Al confine serbo, alla stazione Keleti di Budapest, le scene non cambiano: centinaia di persone lasciate ad aspettare i treni per giorni, ore e ore sedute in terra tra due file di poliziotti. Qualche testa calda c'è sempre, ma la maggior parte dei profughi ha mangiato la foglia. Turbare l'ordine pubblico non servirebbe a nulla e tutti – migranti e poliziotti – vogliono che il fiume prosegua in fretta verso la Germania.
In Germania
Arrivati a Monaco, l'emergenza è gestita con teutonica precisione, o almeno così sembra.
Davanti all'Hauptbahnhof, la polizia federale accoglie i migranti che giungono in treno da Vienna, caricati a gruppi di cinquanta sui pullman diretti ai centri di accoglienza.
Le immagini della folla che li accoglie con fiori ed applausi, però, sono lontane.
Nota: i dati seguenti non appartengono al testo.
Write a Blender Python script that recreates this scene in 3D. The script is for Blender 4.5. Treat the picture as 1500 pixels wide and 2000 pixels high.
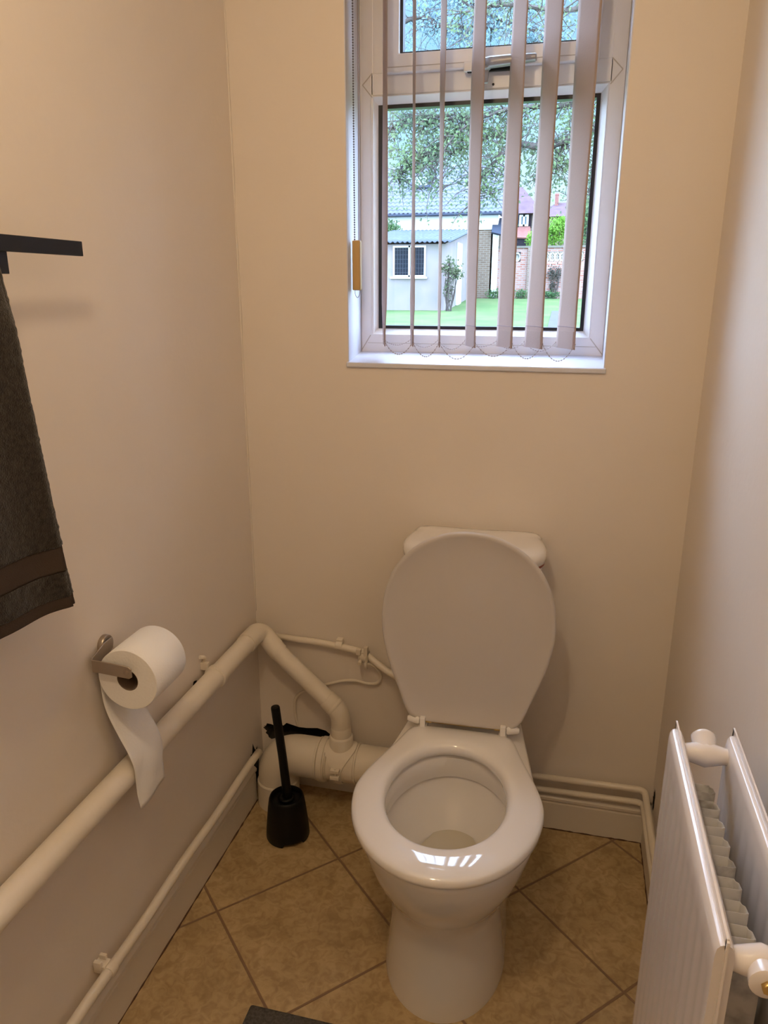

La gran parte dei passanti che intervistiamo è assai scettica sulla politica delle «porte aperte» inaugurata dalla Merkel.
Alla cancelliera i tedeschi non perdonano quella frase, «l'accoglienza non ha limiti», che ne tradisce il tradizionale pragmatismo.
Anche nell'emergenza, esigono ordine, realismo e razionalità. Sanno che accogliere tutti è impossibile, che servono criteri e regole certe, a partire da quelle sull'identificazione di chi arriva. Per i migranti il viaggio è finito, ma per gli europei la vera sfida inizia adesso.
Come integrare pacificamente i nuovi arrivati? Dove alloggiarli? Come trovare loro un impiego? Sono domande a cui non è facile
rispondere, ma che non possono essere eluse. Per questo torneremo in Germania tra sei mesi, per incontrare i profughi che abbiamo conosciuto in questo viaggio.Per scoprire cosa avrà dato loro l'Eldorado europeo che sognavano.